*AIM*.
What is needed is the run of lines from the one containing "Model this scene" through the one containing "COL = SC.collection", echoed exactly, with both ends kept and nothing added.

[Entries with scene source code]
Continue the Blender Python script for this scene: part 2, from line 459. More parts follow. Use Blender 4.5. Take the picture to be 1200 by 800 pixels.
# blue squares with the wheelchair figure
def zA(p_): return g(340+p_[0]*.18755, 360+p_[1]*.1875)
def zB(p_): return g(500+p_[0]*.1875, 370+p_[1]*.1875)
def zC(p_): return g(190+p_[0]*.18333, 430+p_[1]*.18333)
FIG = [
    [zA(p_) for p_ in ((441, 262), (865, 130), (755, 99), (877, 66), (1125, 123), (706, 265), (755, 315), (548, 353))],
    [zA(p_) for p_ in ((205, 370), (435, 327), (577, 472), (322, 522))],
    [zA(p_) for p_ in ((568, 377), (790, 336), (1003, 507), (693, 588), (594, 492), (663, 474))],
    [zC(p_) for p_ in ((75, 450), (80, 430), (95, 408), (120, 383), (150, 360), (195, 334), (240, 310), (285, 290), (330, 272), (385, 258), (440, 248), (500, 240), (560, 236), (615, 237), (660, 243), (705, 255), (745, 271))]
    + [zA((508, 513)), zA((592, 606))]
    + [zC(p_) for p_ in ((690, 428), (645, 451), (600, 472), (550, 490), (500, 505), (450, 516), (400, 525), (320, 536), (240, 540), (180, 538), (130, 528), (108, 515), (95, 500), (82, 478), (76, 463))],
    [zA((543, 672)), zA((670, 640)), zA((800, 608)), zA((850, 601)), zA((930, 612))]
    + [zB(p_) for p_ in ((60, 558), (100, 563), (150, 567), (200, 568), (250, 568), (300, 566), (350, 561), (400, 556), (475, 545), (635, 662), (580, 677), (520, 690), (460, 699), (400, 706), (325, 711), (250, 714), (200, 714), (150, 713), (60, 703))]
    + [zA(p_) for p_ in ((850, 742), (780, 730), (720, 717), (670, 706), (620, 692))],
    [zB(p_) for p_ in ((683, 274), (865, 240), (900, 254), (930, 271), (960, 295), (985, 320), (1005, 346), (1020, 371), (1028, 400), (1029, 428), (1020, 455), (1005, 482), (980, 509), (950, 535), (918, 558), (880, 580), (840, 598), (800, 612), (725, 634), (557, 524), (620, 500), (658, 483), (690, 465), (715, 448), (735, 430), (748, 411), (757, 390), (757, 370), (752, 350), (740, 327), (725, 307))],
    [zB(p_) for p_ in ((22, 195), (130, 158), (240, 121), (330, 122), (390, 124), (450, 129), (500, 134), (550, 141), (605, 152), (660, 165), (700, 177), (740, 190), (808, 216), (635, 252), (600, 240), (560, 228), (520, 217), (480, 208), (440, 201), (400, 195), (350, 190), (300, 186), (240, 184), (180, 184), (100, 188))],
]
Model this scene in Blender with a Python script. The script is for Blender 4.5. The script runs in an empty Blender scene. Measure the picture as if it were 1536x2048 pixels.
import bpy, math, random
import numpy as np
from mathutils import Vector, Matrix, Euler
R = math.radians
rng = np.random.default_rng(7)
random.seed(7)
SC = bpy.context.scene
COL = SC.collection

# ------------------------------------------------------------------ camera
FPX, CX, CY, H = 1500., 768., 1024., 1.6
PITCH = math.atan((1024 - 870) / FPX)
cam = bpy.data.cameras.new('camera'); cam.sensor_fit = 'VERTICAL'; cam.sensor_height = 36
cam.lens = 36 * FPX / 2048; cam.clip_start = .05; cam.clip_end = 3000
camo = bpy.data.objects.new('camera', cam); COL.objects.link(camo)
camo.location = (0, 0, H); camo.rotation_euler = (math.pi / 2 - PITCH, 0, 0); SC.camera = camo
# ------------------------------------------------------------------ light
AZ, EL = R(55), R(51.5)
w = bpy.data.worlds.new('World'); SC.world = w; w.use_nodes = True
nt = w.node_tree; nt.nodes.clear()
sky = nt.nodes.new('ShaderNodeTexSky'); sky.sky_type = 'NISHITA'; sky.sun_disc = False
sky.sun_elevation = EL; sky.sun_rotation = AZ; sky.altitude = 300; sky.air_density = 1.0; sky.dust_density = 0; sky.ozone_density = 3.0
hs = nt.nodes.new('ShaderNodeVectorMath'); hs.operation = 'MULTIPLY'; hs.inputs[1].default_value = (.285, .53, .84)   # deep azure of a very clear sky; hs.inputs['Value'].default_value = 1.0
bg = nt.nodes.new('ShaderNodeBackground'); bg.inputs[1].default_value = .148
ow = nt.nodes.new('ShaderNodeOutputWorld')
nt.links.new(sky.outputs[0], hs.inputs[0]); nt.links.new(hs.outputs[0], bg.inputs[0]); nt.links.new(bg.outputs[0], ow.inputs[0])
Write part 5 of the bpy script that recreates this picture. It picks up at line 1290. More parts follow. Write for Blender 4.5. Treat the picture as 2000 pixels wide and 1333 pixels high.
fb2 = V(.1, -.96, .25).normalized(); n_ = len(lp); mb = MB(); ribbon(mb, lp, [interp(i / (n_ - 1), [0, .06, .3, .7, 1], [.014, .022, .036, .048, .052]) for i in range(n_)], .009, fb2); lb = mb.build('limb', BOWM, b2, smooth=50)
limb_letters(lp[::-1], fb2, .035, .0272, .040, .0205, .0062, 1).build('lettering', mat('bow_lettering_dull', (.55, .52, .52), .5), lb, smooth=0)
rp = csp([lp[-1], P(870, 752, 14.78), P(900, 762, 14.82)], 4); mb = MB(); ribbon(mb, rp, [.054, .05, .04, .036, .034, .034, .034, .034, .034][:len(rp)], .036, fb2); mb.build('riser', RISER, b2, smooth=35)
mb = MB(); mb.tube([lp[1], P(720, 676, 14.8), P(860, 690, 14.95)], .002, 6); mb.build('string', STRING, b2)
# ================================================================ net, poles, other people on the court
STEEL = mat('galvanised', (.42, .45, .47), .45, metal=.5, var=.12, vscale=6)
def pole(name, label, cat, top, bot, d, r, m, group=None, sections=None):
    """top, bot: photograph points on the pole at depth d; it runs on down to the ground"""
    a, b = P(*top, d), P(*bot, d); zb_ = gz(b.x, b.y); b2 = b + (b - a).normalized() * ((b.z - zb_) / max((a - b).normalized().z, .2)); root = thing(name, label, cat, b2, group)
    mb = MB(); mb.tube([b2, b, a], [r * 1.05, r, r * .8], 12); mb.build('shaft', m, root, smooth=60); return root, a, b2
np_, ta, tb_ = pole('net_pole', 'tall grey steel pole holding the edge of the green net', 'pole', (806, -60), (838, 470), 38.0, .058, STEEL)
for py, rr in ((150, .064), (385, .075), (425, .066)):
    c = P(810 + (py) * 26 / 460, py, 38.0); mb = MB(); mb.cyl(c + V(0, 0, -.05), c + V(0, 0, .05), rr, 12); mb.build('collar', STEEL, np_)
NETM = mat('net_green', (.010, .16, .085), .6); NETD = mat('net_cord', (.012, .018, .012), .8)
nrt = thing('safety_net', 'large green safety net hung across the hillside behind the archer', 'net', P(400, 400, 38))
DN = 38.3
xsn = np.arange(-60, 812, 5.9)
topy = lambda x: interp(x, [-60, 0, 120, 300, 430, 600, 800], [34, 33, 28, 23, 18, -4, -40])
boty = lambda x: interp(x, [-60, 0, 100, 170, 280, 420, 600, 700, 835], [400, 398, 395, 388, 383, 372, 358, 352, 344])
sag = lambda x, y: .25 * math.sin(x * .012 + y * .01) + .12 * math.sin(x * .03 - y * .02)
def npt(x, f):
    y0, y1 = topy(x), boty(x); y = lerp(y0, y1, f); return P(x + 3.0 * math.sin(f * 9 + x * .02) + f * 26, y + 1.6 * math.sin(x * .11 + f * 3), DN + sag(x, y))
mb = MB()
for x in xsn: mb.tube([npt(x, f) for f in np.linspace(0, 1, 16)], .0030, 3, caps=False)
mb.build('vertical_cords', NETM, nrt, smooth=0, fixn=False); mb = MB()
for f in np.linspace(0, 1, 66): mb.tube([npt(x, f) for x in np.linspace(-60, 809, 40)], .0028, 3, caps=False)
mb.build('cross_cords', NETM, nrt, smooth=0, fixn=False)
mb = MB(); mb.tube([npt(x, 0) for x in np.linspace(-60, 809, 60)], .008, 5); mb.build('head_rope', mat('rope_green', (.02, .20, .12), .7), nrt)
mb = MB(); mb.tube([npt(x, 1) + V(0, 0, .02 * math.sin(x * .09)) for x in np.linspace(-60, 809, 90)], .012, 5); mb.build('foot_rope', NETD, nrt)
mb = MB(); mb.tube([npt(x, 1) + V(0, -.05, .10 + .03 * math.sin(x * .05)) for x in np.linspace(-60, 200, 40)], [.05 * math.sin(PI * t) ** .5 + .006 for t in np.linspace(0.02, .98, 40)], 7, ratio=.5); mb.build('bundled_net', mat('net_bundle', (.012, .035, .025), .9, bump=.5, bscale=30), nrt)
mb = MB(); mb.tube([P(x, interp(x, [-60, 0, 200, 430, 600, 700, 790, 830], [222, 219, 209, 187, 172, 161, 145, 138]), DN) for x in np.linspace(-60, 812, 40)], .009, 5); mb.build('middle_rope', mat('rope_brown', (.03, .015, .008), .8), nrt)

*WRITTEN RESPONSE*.
Model this scene in Blender with a Python script. The script is for Blender 4.5. The script runs in an empty Blender scene. Measure the picture as if it were 1536x2048 pixels.
import bpy, math, random
import numpy as np
from mathutils import Vector, Matrix, Euler
R = math.radians
rng = np.random.default_rng(7)
random.seed(7)
SC = bpy.context.scene
COL = SC.collection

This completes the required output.